El grado de autodestrucción de Couto era terrible y sistemático. La muerte, que tanto lo obsesionó, a la que tanto trató en sus ficciones, lo alcanzó el 3 de mayo de 1901. Dos años antes había fallecido su padre. Murió de pulmonía, en una habitación del Hotel Moro, que pertenecía a su familia. De allí trasladaron el cuerpo a casa de su amante, una prostituta de nombre Amparo. En su libro El bar, Rubén m. Campos describe cómo un grupo de amigos (Alberto Leduc, Ciro B. Ceballos, Pedro Escalante Palma y él mismo) llegaron al cuarto sórdido donde estaba el ataúd negro con el cuerpo sobre un catre de fierro. Se le enterró en el Panteón Francés con el auspicio monetario de los amigos.
Pese a su extremada juventud, Couto dejó una obra que alcanza trescientas páginas, de las cuales, la tercera parte, la publicó entre los catorce y quince años. No es poco. Dio varios indicios que apuntaban para llegar a ser un gran escritor. Tenía todo para serlo: inteligencia, sensibilidad, cultura y la experiencia de la (mala) vida.

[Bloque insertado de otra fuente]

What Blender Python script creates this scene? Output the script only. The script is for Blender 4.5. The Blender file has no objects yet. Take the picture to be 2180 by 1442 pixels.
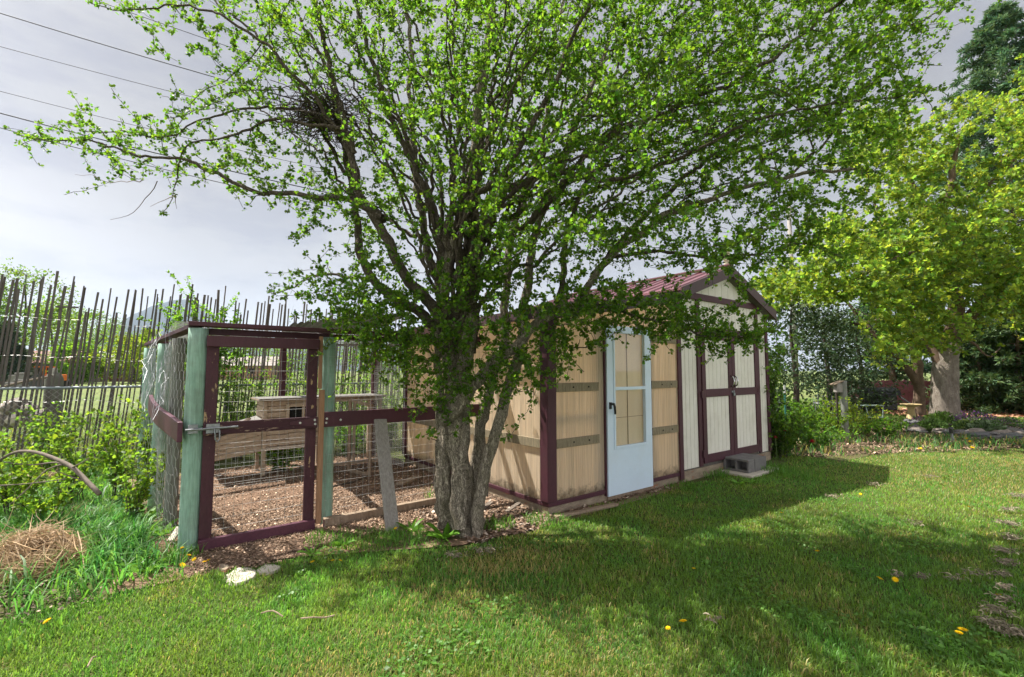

No hay nada que cause tanta incomprensión y compasión como aquel a quien las hadas dieron
todo y aún más, y él, en cambio, se aboca hasta lo imposible para destruirlo y destruirse. Couto es un ejemplo.
Notas
1 Se publicó póstumamente en El Universal del 26 de agosto de 1901.
2 Habría que añadir a los flamencos de la transición de siglo que escribieron en francés: Verhaeren, Rodembach.